A Day Out in Bordeaux

Written by Katie Parla on April 16, 2010

After the Paris Marathon, my friends and I headed down to Bordeaux for an age old remedy for sore muscles: copious amonts of red wine, melted cheese, and duck. It was my first time in the region and it was so different than what I had expected. The terrain was less hilly than I had envisioned, the châteaux even more elegant, and the town of Bordeaux itself reminded me so much of Puglia’s Adriatic coastal villages and the outskirts of Lecce.

We stayed at Château Caronne Ste Gemme immersed in 113 acres of cabernet sauvignon, merlot, and petit verdot vines. Not only does our lovely and talented host Georges Nony make wines (of the Haut-Médoc AOC), he is also a master on the BBQ and grilled us up gorgeous duck breasts, steak, and even camembert.
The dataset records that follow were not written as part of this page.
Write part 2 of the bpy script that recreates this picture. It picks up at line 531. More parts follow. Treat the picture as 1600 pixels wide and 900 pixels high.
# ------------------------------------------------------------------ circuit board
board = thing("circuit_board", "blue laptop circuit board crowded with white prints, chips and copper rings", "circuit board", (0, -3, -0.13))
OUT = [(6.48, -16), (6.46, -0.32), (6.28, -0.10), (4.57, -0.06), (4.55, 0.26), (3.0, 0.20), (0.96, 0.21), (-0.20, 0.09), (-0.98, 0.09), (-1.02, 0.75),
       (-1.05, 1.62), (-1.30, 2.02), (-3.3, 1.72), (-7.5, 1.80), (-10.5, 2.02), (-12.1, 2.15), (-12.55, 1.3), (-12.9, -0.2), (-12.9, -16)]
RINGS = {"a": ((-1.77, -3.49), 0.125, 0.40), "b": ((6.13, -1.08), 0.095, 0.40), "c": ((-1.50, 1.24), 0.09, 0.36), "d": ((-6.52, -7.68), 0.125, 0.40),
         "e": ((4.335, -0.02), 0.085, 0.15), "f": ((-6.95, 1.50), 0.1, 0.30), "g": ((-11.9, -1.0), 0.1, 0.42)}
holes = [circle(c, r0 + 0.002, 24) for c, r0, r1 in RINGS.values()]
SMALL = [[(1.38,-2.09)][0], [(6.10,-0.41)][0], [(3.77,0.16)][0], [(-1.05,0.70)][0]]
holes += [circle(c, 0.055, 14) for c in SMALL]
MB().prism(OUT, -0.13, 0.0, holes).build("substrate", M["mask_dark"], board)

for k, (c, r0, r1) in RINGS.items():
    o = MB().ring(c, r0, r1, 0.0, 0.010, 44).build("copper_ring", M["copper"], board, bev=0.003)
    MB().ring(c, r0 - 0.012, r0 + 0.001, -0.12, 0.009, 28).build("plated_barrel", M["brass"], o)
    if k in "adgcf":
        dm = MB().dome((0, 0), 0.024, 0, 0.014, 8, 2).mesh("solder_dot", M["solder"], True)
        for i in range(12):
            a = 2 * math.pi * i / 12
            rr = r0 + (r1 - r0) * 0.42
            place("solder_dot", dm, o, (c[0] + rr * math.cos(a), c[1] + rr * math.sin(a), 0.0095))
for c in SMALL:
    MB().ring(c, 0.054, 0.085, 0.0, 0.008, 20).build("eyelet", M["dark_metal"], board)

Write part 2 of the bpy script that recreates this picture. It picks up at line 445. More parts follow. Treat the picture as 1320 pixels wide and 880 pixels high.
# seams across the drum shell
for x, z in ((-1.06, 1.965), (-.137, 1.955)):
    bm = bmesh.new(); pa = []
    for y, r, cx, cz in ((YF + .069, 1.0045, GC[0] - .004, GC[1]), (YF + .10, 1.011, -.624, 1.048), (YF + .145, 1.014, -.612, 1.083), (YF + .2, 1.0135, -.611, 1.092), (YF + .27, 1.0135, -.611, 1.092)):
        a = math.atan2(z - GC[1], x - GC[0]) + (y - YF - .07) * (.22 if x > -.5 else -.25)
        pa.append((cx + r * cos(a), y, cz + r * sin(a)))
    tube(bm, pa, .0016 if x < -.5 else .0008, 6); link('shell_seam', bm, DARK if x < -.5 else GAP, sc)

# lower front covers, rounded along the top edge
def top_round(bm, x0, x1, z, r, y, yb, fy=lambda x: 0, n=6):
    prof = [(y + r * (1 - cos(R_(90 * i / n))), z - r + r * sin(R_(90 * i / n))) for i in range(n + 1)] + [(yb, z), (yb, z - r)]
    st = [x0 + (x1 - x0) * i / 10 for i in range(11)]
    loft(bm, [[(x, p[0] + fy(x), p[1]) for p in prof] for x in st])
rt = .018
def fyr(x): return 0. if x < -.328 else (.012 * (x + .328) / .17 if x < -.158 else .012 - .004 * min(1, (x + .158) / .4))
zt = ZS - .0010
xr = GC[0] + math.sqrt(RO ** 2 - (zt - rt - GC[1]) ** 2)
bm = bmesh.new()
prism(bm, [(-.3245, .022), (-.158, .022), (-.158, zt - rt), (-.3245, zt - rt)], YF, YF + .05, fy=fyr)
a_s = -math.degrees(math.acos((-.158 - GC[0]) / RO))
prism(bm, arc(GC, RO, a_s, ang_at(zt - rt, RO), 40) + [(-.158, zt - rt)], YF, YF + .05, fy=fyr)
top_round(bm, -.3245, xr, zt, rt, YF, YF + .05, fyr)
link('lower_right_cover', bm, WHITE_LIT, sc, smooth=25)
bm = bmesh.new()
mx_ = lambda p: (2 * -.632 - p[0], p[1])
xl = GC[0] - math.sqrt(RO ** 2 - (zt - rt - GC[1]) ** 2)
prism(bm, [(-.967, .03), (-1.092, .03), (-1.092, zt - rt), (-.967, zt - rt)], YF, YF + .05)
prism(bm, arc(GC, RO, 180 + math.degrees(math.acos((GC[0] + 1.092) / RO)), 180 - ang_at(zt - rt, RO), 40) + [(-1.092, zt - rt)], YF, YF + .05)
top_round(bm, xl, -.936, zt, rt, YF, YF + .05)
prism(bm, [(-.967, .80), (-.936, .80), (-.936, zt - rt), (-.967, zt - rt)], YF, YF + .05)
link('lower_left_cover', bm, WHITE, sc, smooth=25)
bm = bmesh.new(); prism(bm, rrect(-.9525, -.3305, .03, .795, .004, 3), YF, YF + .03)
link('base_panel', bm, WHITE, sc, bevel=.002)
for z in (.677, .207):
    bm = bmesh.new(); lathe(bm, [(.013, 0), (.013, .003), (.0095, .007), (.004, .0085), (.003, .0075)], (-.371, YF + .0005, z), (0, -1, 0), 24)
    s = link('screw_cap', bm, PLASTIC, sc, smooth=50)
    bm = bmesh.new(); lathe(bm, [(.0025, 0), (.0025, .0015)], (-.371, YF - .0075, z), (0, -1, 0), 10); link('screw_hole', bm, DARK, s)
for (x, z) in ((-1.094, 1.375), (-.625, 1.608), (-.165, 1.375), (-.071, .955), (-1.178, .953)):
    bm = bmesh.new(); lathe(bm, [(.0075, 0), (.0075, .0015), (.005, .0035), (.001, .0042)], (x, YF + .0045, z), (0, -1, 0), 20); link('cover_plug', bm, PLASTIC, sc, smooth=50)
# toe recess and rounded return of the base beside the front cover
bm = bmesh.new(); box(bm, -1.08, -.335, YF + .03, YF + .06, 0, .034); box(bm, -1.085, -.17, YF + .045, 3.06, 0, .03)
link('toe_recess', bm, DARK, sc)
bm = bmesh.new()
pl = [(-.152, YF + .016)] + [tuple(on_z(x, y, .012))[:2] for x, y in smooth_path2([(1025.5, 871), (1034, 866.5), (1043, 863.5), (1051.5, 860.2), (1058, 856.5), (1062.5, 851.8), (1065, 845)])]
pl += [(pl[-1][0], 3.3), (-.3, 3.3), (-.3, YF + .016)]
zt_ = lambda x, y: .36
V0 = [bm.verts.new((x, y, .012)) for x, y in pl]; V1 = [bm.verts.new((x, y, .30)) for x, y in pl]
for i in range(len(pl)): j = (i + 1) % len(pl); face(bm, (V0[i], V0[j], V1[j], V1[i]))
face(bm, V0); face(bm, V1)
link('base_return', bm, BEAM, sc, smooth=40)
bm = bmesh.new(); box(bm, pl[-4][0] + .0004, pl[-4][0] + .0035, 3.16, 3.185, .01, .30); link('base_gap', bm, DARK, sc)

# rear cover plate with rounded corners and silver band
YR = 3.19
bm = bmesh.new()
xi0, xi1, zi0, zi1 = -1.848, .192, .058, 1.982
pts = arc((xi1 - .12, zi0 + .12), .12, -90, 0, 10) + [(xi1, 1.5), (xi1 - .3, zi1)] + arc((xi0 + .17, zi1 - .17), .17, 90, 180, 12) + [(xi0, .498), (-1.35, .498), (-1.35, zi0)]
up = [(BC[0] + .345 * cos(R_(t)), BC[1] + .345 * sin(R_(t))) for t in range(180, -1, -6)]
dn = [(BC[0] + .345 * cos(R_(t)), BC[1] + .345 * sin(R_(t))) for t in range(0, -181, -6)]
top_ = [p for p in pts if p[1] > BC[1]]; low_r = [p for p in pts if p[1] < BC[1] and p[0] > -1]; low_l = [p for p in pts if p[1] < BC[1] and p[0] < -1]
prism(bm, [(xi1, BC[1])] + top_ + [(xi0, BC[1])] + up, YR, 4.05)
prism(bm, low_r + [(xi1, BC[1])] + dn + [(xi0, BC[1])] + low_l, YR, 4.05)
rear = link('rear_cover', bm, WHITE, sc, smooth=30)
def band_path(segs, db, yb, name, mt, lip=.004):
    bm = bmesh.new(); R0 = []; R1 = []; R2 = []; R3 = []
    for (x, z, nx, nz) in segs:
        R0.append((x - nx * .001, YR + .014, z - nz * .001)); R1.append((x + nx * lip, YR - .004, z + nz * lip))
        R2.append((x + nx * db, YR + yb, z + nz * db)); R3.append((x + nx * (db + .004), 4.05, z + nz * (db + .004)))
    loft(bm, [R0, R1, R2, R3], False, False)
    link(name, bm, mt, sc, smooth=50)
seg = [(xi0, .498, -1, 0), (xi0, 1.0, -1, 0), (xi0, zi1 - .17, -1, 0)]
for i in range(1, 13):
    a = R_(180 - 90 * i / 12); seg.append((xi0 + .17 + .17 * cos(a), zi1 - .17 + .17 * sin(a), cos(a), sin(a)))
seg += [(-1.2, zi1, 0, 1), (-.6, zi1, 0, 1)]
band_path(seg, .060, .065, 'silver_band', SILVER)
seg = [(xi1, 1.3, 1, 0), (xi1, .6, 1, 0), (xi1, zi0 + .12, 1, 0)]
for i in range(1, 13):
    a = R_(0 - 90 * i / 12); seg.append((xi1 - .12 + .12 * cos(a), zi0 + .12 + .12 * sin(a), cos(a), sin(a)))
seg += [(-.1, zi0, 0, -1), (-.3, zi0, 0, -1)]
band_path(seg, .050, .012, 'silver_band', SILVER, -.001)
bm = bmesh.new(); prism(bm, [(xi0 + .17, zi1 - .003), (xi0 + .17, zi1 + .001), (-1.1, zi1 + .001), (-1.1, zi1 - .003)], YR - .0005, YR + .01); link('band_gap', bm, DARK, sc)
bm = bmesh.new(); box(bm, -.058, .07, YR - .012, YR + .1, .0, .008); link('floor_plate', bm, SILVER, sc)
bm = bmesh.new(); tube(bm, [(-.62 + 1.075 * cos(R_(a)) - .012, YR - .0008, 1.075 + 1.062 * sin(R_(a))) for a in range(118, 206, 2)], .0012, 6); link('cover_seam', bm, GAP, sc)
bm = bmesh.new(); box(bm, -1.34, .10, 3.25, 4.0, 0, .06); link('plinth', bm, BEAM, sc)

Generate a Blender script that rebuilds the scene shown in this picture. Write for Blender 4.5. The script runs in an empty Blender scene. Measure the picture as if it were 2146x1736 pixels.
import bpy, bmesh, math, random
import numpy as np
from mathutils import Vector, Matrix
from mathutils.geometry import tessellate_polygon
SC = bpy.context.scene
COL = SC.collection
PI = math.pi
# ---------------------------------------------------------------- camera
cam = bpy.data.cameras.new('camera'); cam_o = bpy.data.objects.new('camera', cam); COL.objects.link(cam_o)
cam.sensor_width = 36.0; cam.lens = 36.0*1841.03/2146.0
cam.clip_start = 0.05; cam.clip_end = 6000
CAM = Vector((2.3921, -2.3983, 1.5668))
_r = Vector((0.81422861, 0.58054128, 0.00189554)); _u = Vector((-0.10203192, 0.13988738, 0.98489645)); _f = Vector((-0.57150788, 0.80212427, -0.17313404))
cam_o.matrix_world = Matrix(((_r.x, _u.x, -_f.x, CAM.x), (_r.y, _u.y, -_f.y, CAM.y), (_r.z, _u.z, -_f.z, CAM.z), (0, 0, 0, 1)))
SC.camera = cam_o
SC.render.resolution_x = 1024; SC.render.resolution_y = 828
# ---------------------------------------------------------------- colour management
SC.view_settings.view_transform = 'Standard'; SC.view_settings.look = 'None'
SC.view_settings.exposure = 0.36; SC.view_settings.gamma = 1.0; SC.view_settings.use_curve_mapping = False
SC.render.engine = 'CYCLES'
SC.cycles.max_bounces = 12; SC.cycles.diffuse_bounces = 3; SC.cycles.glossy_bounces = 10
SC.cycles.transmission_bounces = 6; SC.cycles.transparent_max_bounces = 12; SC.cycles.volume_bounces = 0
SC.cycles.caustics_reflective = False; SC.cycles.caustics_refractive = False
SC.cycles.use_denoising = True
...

I’m genuinely shocked we had any room for this feast after lunch earlier that day at L’Antre Deux Verres in Saint-Emilion where tartine–thick slabs of crusty bread slathered in melted cheese–are the specialty. A glass of the local Crémant de Bordeaux was the perfect palate cleansing companion to a tartine of warm goat cheese, duck breast and walnuts. After lunch we headed up to Les Cordeliers, a 14th century cloister turned outdoor wine bar, for a bit more crémant and a box of the town specialty: macarons de Saint-Emilion.